=== Data ===

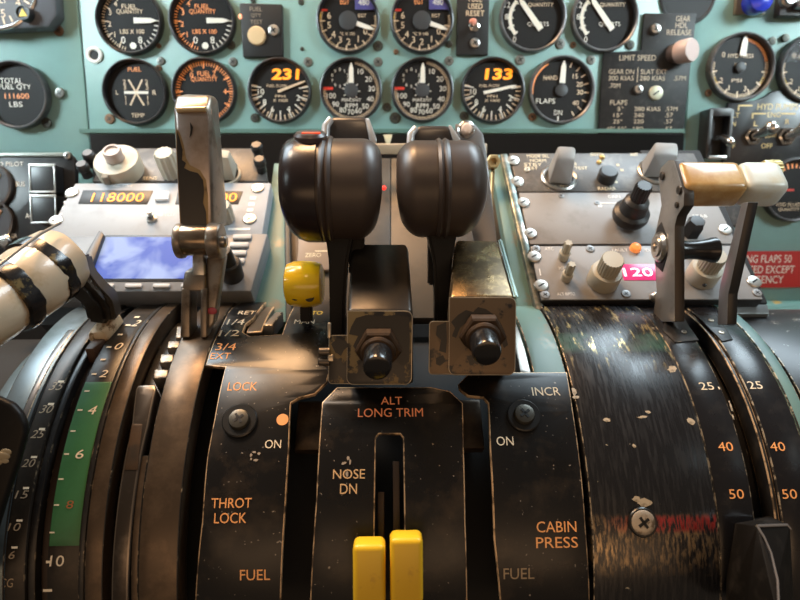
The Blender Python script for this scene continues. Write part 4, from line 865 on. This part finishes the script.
strip('drum', CX(829, 450)+.003, CX(829, 450)+.07, -.022, -.008, [mat('drum_scratched', (.014, .015, .017), .36, 0, (.4, .4, .38), 130, .60, .68, bump=.1), edgew], root)

# ------------------------------------------------------------------ throttle levers
knobm = mat('throttle_knob_black', (.046, .034, .029), .38, 0, (.062, .045, .037), 40, .4, .7, rvar=.06)
armm = mat('arm_black', (.006, .0055, .005), .5, spec=.2)  # black deepened to carry the shade the knobs throw on the arms
def roundbar(hw, r, rc, n=7):
    """lathe profile of a fat disc with rounded rims"""
    out = [(0, -hw)]
    for i in range(n+1): a = -math.pi/2+math.pi/2*i/n; out.append((r-rc+rc*math.cos(a), -hw+rc+rc*math.sin(a)))
    for i in range(n+1): a = math.pi/2*i/n; out.append((r-rc+rc*math.cos(a), hw-rc+rc*math.sin(a)))
    return out+[(0, hw)]
RX = Matrix.Rotation(math.pi/2, 4, 'Y')
def throttle(label, cx, cy, wpx, hpx, ridge, d=.335):
    root = empty('throttle_lever', P(cx, 350, d), label, 'lever', 'throttle levers'); c = P(cx, cy, d); s = d/F
    prof = roundbar(wpx*s/2, hpx*s/2, .0105); rx = (ridge-cx)*s
    # crown the barrel: slightly narrower toward the rims
    b = B(); b.lathe([(r*(1-.03*(z/(wpx*s/2))**2), z) for r, z in prof], 64, Matrix.Translation(c) @ RX); b.warp(lambda v: Vector((c.x+(v.x-c.x)*(1-.22*min(max((c.z-v.z)/(hpx*s/2), 0), 1)**1.6), v.y, v.z))); k = obj('knob', b, knobm, root, world=True)
    b = B(); r0 = hpx*s/2; b.lathe([(r0-.004, rx-.0040), (r0+.0004, rx-.0032), (r0+.0012, rx-.0016), (r0-.0002, rx), (r0+.0012, rx+.0016), (r0+.0004, rx+.0032), (r0-.004, rx+.0040)], 64, Matrix.Translation(c) @ RX); obj('ridge', b, knobm, k, world=True)
    return root, c, s
root, c, s = throttle('left black throttle lever with red mark on its fat round knob', 333.5, 190, 97, 101, 329)
b = B(); b.lathe([(.0088, 0), (.0088, .003), (.0075, .0045), (.004, .005), (0, .005)], 32, Matrix.Translation(c+Vector((-.011, -.006, .0265))) @ Matrix.Rotation(rad(12), 4, 'X')); kb = obj('palm_button', b, mat('button_dark', (.05, .035, .035), .3), root, world=True)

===

_Written problem:_ Reproduce the data above word for word from its first line through the line that holds "bump=.1), edgew], root)", both ends included; skip pictures.

_Output of the exercise:_
The Blender Python script for this scene continues. Write part 4, from line 865 on. This part finishes the script.
strip('drum', CX(829, 450)+.003, CX(829, 450)+.07, -.022, -.008, [mat('drum_scratched', (.014, .015, .017), .36, 0, (.4, .4, .38), 130, .60, .68, bump=.1), edgew], root)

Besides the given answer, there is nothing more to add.